By SCOTT GILMOUR

As part of the ‘Lessons from Auschwitz’ project, Annie May and I were selected by the school to visit the Auschwitz (I) and Auschwitz (II) Birkenau concentration camps in Poland.

The notorious camps were home to 1.3 million people between 1940 and 1945, but more disturbingly the final resting place of more than a million people of predominantly Jewish descent.

The ‘Lessons from Auschwitz’ project is run by the Holocaust Educational Trust. So far nearly 40,000 people have been taken to Poland by the Trust since it was formed in 1988. Those chosen to go are responsible for making sure the events that took place in Germany leading up to and during the war, stay fresh in the public’s memory. It is equally important to teach those who don’t know about the Holocaust. There has also been a resurgence in anti-Semitism and Holocaust denial in recent times, showing that the project still has a purpose after 30 years.

Several days before our journey to Auschwitz we attended a seminar in Cardiff. The highlight of this was a testimony from Eva Clarke, whose mother survived the Holocaust. Eva’s mother had been living in Prague, newly married, when Czechoslovakia was occupied by the Germans. More and more regulations were introduced, restricting every aspect of Jewish life. One example was that Jews were not allowed to go to the cinema. Eva’s mother recalled one time when she had gone to the cinema, against the law, and several SS guards entered the building. If they had not stopped searching people the row before her, the red ‘J’ on her identification papers would have given her away and she might never have gone home. It wasn’t long before the Jews in Prague were to be transported to Terezin, an old army barracks, and later Auschwitz. Eva’s mother managed to survive both, and gave birth to Eva on a cattle ship, right at the end of the war.

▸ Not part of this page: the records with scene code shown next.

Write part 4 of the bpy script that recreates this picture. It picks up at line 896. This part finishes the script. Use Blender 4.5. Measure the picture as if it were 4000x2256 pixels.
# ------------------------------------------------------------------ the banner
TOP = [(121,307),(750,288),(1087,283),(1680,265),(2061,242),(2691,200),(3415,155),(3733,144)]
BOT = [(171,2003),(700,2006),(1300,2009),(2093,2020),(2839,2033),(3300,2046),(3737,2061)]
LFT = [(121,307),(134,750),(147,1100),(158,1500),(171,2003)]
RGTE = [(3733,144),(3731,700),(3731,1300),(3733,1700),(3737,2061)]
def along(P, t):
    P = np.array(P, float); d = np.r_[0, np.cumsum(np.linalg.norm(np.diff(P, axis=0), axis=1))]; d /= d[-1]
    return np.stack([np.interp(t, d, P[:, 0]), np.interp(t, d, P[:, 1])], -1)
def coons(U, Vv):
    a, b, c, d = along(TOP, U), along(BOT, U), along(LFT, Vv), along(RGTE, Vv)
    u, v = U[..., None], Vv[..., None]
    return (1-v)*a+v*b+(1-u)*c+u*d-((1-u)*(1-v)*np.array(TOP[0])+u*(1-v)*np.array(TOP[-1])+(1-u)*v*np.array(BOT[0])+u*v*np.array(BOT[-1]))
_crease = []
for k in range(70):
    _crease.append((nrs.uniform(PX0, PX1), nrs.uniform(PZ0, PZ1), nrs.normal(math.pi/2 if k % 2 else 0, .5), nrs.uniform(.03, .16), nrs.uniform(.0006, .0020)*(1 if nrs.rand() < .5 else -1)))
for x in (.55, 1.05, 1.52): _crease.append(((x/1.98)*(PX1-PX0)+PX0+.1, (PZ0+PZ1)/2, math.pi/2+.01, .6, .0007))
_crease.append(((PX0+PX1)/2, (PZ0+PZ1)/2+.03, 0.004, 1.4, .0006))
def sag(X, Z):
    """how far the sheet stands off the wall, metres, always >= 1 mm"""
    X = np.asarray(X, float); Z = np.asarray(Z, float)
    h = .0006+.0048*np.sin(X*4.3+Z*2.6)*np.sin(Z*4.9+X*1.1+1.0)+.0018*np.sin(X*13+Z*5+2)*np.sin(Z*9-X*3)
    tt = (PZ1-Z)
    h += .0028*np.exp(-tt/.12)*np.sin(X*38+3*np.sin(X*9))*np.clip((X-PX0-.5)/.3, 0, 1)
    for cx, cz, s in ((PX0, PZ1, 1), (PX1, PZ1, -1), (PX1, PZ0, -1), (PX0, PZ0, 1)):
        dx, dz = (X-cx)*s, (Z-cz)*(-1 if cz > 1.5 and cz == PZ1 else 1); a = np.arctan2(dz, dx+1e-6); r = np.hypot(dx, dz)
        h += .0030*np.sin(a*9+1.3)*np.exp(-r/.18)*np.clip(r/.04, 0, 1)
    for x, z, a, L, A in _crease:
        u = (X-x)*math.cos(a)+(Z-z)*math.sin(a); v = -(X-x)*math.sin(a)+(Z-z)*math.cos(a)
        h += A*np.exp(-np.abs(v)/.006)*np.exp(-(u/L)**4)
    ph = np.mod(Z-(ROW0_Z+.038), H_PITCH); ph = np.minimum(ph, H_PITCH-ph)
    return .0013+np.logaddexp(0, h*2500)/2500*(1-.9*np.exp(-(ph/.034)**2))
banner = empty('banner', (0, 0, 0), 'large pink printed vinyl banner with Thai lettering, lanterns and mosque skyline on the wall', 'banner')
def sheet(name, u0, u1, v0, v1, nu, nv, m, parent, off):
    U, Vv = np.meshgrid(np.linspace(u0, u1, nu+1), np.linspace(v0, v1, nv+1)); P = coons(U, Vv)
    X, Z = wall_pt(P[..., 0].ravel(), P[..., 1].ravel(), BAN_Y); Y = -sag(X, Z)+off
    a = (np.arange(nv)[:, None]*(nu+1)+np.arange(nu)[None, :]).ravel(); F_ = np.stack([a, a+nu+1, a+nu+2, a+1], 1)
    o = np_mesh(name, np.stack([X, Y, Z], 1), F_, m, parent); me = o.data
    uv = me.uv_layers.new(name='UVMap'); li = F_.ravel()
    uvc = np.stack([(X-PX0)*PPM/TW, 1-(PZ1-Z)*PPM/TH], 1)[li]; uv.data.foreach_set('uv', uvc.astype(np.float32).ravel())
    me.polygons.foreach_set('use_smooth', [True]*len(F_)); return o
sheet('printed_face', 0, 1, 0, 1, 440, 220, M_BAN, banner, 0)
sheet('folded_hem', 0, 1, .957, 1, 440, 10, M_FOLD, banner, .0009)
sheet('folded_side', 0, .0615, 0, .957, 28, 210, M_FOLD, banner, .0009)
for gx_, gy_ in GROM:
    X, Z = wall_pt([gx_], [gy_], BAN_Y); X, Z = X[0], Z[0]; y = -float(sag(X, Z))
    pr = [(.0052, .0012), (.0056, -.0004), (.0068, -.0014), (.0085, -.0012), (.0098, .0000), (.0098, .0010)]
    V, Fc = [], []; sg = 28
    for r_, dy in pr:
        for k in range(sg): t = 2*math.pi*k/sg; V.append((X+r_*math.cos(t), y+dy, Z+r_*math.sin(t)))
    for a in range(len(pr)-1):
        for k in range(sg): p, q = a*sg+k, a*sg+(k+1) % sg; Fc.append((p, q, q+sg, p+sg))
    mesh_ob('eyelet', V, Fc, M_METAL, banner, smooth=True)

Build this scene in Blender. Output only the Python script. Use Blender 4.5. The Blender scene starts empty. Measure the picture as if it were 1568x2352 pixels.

Our visit started by touching down in Krakow airport at around 8am on February 20 of this year. Prior to visiting the concentration camps, we were driven by coach to the town of Oswiecim (pronounced oz-vee-eh-shim) which is a five-minute drive away from the death camps. It was here that we got a taste for pre-war Jewish life, as this small town had a population of over 8,000 Jews before the war, which made up the majority of those living there. The town people coexisted peacefully, with Jews and Christians celebrating each other’s holidays.

I found the visit to this small town to be more insightful than the actual camps themselves because it humanised the victims. These people were no longer an extra zero on paper, but tangible photographs with a backstory, with a culturally rich history. Unfortunately, this was not to last, as out of the 8,000 Jews in Oswiecim, only one was returned there after the war.

The Auschwitz camps themselves were an eerie place. In one room there was a wall, lined either side with thousands of pages, containing the names of every single person who had died during the Holocaust. Another room had projectors showing films of Jews before the war; people on holiday, people worshipping, or people at dinner.

Eva Clarke is an inspiring woman, who has taught me and many others not to take our lives or our liberty for granted. The trip to Auschwitz was a difficult but important one, and I think it is a journey everyone should make at least once in their lives. I cannot recommend the whole experience highly enough.